--- start ---

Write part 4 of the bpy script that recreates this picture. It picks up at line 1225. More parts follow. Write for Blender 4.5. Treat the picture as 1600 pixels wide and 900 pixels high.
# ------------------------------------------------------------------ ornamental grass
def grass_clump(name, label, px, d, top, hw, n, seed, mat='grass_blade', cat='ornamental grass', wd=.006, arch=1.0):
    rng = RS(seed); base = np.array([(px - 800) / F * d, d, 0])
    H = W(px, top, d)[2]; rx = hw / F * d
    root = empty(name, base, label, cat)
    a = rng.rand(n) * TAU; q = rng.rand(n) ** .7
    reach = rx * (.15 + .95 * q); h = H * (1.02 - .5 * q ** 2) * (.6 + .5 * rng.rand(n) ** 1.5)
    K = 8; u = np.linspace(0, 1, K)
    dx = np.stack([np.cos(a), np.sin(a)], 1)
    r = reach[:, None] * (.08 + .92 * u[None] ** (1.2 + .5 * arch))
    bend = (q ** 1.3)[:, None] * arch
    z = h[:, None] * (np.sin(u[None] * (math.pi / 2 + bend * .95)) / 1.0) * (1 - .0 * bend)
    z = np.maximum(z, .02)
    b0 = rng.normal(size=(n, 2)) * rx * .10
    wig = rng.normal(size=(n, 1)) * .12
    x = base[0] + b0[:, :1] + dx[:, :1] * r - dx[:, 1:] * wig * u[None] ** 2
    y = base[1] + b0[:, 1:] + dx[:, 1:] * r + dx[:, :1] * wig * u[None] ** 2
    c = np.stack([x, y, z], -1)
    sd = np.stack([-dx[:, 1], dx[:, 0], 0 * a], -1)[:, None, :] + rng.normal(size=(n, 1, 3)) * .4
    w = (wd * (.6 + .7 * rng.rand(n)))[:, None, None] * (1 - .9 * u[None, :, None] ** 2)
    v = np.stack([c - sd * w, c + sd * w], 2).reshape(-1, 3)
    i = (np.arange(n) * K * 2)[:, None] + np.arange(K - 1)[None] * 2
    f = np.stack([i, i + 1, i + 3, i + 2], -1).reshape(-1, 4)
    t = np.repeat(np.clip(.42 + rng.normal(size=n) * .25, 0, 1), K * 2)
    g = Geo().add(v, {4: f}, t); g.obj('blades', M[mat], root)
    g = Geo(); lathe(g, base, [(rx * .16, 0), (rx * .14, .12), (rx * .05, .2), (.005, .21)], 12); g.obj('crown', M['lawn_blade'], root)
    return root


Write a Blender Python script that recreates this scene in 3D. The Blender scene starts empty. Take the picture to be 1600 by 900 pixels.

--- end ---

Copy the data above exactly. Every line must be included.

Final answer>
Write part 4 of the bpy script that recreates this picture. It picks up at line 1225. More parts follow. Write for Blender 4.5. Treat the picture as 1600 pixels wide and 900 pixels high.
# ------------------------------------------------------------------ ornamental grass
def grass_clump(name, label, px, d, top, hw, n, seed, mat='grass_blade', cat='ornamental grass', wd=.006, arch=1.0):
    rng = RS(seed); base = np.array([(px - 800) / F * d, d, 0])
    H = W(px, top, d)[2]; rx = hw / F * d
    root = empty(name, base, label, cat)
    a = rng.rand(n) * TAU; q = rng.rand(n) ** .7
    reach = rx * (.15 + .95 * q); h = H * (1.02 - .5 * q ** 2) * (.6 + .5 * rng.rand(n) ** 1.5)
    K = 8; u = np.linspace(0, 1, K)
    dx = np.stack([np.cos(a), np.sin(a)], 1)
    r = reach[:, None] * (.08 + .92 * u[None] ** (1.2 + .5 * arch))
    bend = (q ** 1.3)[:, None] * arch
    z = h[:, None] * (np.sin(u[None] * (math.pi / 2 + bend * .95)) / 1.0) * (1 - .0 * bend)
    z = np.maximum(z, .02)
    b0 = rng.normal(size=(n, 2)) * rx * .10
    wig = rng.normal(size=(n, 1)) * .12
    x = base[0] + b0[:, :1] + dx[:, :1] * r - dx[:, 1:] * wig * u[None] ** 2
    y = base[1] + b0[:, 1:] + dx[:, 1:] * r + dx[:, :1] * wig * u[None] ** 2
    c = np.stack([x, y, z], -1)
    sd = np.stack([-dx[:, 1], dx[:, 0], 0 * a], -1)[:, None, :] + rng.normal(size=(n, 1, 3)) * .4
    w = (wd * (.6 + .7 * rng.rand(n)))[:, None, None] * (1 - .9 * u[None, :, None] ** 2)
    v = np.stack([c - sd * w, c + sd * w], 2).reshape(-1, 3)
    i = (np.arange(n) * K * 2)[:, None] + np.arange(K - 1)[None] * 2
    f = np.stack([i, i + 1, i + 3, i + 2], -1).reshape(-1, 4)
    t = np.repeat(np.clip(.42 + rng.normal(size=n) * .25, 0, 1), K * 2)
    g = Geo().add(v, {4: f}, t); g.obj('blades', M[mat], root)
    g = Geo(); lathe(g, base, [(rx * .16, 0), (rx * .14, .12), (rx * .05, .2), (.005, .21)], 12); g.obj('crown', M['lawn_blade'], root)
    return root


Write a Blender Python script that recreates this scene in 3D. The Blender scene starts empty. Take the picture to be 1600 by 900 pixels.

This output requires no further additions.